Set down all of the data that follows word for word, without the images.

**** DATASET SECTION

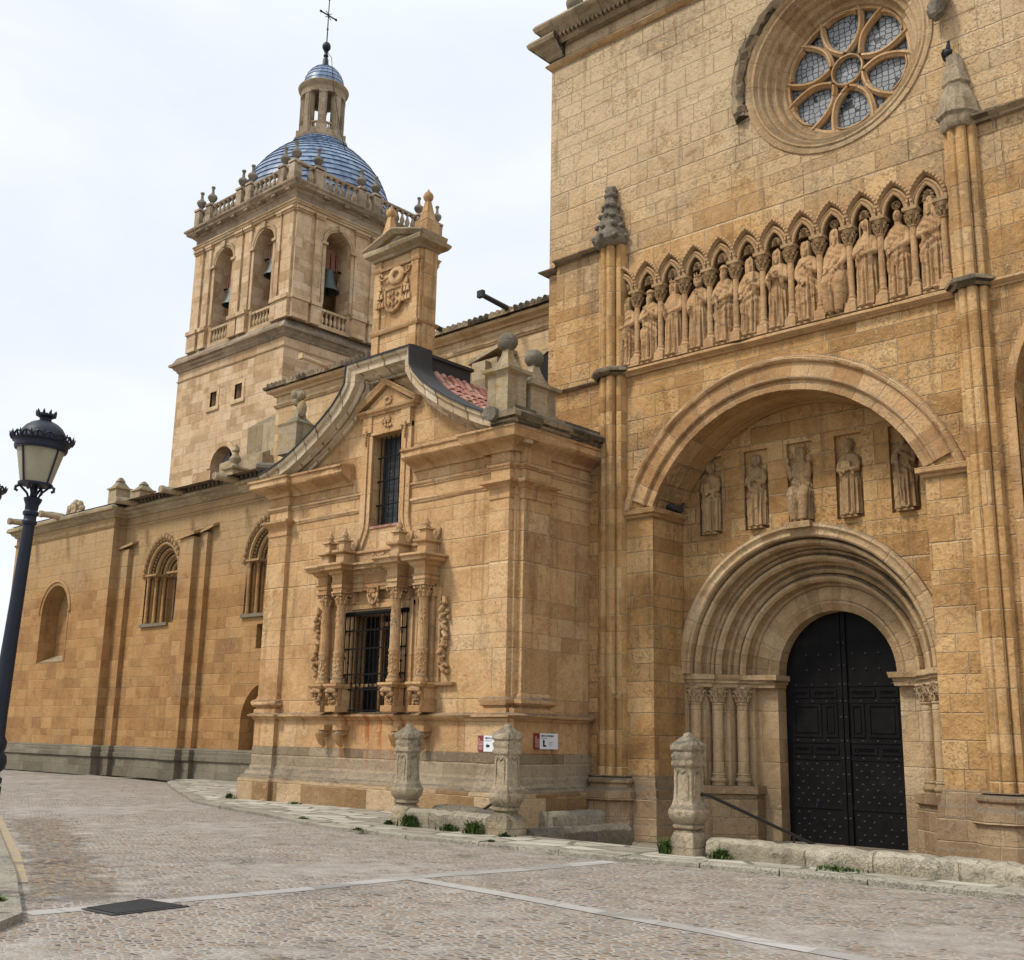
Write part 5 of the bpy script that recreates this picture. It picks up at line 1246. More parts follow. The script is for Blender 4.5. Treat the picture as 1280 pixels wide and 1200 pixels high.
for i, x in enumerate(CX):
    y = YCOL+(.07 if i in (0, 3) else 0)
    f_ = MB().box(x-.17, x+.17, y-.17, YC, 5.64, 5.70); f_.box(x-.14, x+.14, y-.13, YC, 5.70, 5.92)
    f_.mould([(x-.15, YC), (x-.15, y-.15), (x+.15, y-.15), (x+.15, YC)], [(-.1, 5.90), (.0, 5.90), (.06, 5.94), (.07, 5.99), (-.1, 6.0)])
    f_.box(x-.10, x+.10, y-.10, y+.12, 5.99, 6.22); f_.box(x-.15, x+.15, y-.15, y+.15, 6.22, 6.26)
    f_.frustum(x, y, 6.26, 6.32, .10, .10, .05, .05); f_.lathe(x, y, [(.05, 6.31), (.085, 6.36), (.085, 6.40), (.04, 6.48), (.008, 6.56)], 12)
    f_.tube([(x+.13, y+.14, 6.0), (x+.15, y+.2, 6.12), (x+.17, y+.26, 6.3)], [.05, .06, .035], 7)
    obj('obelisk', f_, M_chaptrim, gw)
ct_ = MB()      # carved cartouche over the grille
rr = random.Random(8)
for k in range(24): ct_.ball((-20.52+rr.uniform(-.15, .15), YC-.20, 4.86+rr.uniform(-.2, .2)), (.05, .035, .055), 7, 5)
ct_.tube([(-20.68, YC-.22, 5.05), (-20.70, YC-.23, 4.85), (-20.62, YC-.23, 4.70), (-20.52, YC-.23, 4.65), (-20.42, YC-.23, 4.70), (-20.34, YC-.23, 4.85), (-20.36, YC-.22, 5.05), (-20.68, YC-.22, 5.05)], .03, 7)
obj('cartouche', ct_, M_chaptrim, gw)
for s, x in ((-1, -22.72), (1, -18.22)):
    sc2 = MB(); rr = random.Random(int(x*7)); top = 4.66
    for k in range(9):
        z = 2.98+.19*k; sc2.tube([(x+.08*cos(k*1.3), YC-.05, z), (x+.11*cos(k*1.3+1), YC-.12, z+.07), (x+.04*cos(k*1.3+2), YC-.13, z+.15), (x-.07*cos(k*1.3+2.5), YC-.07, z+.2)], [.045, .06, .05, .03], 7)
    for k in range(20): sc2.ball((x+rr.uniform(-.13, .13), YC-.06, rr.uniform(2.98, top)), (.045, .06, .05), 7, 5)
    sc2.box(x-s*.22-.07, x-s*.22+.07, YC-.06, YC+.01, 2.8, 4.95); obj('scrollwork', sc2, M_chaptrim, gw)
rh = MB().mould([(-22.9, YC), (-22.9, YC-.10), (-17.9, YC-.10), (-17.9, YC)], [(-.08, 2.72), (.01, 2.72), (.04, 2.78), (-.08, 2.80)]); obj('ledge', rh, M_chaptrim, gw)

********

ANSWER TO THE EXERCISE
Write part 5 of the bpy script that recreates this picture. It picks up at line 1246. More parts follow. The script is for Blender 4.5. Treat the picture as 1280 pixels wide and 1200 pixels high.
for i, x in enumerate(CX):
    y = YCOL+(.07 if i in (0, 3) else 0)
    f_ = MB().box(x-.17, x+.17, y-.17, YC, 5.64, 5.70); f_.box(x-.14, x+.14, y-.13, YC, 5.70, 5.92)
    f_.mould([(x-.15, YC), (x-.15, y-.15), (x+.15, y-.15), (x+.15, YC)], [(-.1, 5.90), (.0, 5.90), (.06, 5.94), (.07, 5.99), (-.1, 6.0)])
    f_.box(x-.10, x+.10, y-.10, y+.12, 5.99, 6.22); f_.box(x-.15, x+.15, y-.15, y+.15, 6.22, 6.26)
    f_.frustum(x, y, 6.26, 6.32, .10, .10, .05, .05); f_.lathe(x, y, [(.05, 6.31), (.085, 6.36), (.085, 6.40), (.04, 6.48), (.008, 6.56)], 12)
    f_.tube([(x+.13, y+.14, 6.0), (x+.15, y+.2, 6.12), (x+.17, y+.26, 6.3)], [.05, .06, .035], 7)
    obj('obelisk', f_, M_chaptrim, gw)
ct_ = MB()      # carved cartouche over the grille
rr = random.Random(8)
for k in range(24): ct_.ball((-20.52+rr.uniform(-.15, .15), YC-.20, 4.86+rr.uniform(-.2, .2)), (.05, .035, .055), 7, 5)
ct_.tube([(-20.68, YC-.22, 5.05), (-20.70, YC-.23, 4.85), (-20.62, YC-.23, 4.70), (-20.52, YC-.23, 4.65), (-20.42, YC-.23, 4.70), (-20.34, YC-.23, 4.85), (-20.36, YC-.22, 5.05), (-20.68, YC-.22, 5.05)], .03, 7)
obj('cartouche', ct_, M_chaptrim, gw)
for s, x in ((-1, -22.72), (1, -18.22)):
    sc2 = MB(); rr = random.Random(int(x*7)); top = 4.66
    for k in range(9):
        z = 2.98+.19*k; sc2.tube([(x+.08*cos(k*1.3), YC-.05, z), (x+.11*cos(k*1.3+1), YC-.12, z+.07), (x+.04*cos(k*1.3+2), YC-.13, z+.15), (x-.07*cos(k*1.3+2.5), YC-.07, z+.2)], [.045, .06, .05, .03], 7)
    for k in range(20): sc2.ball((x+rr.uniform(-.13, .13), YC-.06, rr.uniform(2.98, top)), (.045, .06, .05), 7, 5)
    sc2.box(x-s*.22-.07, x-s*.22+.07, YC-.06, YC+.01, 2.8, 4.95); obj('scrollwork', sc2, M_chaptrim, gw)
rh = MB().mould([(-22.9, YC), (-22.9, YC-.10), (-17.9, YC-.10), (-17.9, YC)], [(-.08, 2.72), (.01, 2.72), (.04, 2.78), (-.08, 2.80)]); obj('ledge', rh, M_chaptrim, gw)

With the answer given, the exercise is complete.